Write out all lines holding the word "picture".
== Data records
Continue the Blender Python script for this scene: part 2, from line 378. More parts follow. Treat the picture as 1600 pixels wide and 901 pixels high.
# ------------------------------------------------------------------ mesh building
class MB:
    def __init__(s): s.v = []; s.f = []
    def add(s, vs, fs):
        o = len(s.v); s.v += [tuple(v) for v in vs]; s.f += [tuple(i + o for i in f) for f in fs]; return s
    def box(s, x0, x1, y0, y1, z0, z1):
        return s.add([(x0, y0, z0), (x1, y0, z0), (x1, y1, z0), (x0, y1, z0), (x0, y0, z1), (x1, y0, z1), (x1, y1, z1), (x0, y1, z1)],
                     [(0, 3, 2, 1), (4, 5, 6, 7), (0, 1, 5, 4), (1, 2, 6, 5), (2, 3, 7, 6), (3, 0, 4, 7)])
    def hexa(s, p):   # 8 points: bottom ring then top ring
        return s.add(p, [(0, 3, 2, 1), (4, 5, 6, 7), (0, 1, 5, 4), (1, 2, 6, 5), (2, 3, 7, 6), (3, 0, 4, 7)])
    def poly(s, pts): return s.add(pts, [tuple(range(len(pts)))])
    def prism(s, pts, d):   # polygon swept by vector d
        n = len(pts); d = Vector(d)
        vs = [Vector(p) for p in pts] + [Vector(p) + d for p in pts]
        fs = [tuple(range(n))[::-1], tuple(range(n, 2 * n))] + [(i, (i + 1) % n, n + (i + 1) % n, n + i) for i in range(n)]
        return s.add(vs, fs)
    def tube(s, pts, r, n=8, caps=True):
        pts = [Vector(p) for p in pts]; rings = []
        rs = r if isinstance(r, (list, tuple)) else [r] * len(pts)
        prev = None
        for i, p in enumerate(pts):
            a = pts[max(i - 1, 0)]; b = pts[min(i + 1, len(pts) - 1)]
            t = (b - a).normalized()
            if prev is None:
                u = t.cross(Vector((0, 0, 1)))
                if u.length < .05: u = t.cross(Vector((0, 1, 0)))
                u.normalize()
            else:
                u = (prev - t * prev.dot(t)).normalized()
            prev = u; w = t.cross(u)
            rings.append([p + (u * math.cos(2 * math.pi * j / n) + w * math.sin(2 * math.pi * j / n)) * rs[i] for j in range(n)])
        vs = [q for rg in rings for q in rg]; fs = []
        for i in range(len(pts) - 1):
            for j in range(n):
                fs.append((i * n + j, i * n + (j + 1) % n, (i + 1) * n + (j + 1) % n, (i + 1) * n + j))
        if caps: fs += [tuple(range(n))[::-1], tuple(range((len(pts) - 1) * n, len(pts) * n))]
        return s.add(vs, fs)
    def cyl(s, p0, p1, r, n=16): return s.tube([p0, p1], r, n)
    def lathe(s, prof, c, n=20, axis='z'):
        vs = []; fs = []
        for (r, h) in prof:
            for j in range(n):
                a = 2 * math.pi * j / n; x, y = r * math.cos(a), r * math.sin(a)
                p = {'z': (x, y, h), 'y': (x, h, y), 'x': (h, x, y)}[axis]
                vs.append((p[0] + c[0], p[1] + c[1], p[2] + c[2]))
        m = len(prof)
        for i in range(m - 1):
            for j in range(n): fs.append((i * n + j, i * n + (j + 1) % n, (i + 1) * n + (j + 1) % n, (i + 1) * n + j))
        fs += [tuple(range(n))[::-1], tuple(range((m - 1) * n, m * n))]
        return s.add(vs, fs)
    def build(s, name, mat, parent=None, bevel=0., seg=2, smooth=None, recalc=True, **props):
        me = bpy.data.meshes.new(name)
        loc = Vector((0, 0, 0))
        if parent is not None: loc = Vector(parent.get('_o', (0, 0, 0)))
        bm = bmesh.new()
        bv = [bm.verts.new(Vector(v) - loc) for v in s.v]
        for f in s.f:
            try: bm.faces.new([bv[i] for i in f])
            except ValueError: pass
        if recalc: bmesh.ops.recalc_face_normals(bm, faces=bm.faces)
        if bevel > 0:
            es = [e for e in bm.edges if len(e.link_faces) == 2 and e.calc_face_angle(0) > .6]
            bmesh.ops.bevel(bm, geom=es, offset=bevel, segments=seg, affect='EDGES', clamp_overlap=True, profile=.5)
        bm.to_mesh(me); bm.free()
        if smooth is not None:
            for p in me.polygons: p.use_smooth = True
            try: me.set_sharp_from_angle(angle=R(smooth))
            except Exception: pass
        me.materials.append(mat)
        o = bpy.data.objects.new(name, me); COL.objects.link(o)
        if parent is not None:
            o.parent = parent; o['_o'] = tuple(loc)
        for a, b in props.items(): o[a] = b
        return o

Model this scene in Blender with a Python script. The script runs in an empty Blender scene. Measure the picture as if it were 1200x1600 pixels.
====
• [Solution for this exercise]
Continue the Blender Python script for this scene: part 2, from line 378. More parts follow. Treat the picture as 1600 pixels wide and 901 pixels high.
Model this scene in Blender with a Python script. The script runs in an empty Blender scene. Measure the picture as if it were 1200x1600 pixels.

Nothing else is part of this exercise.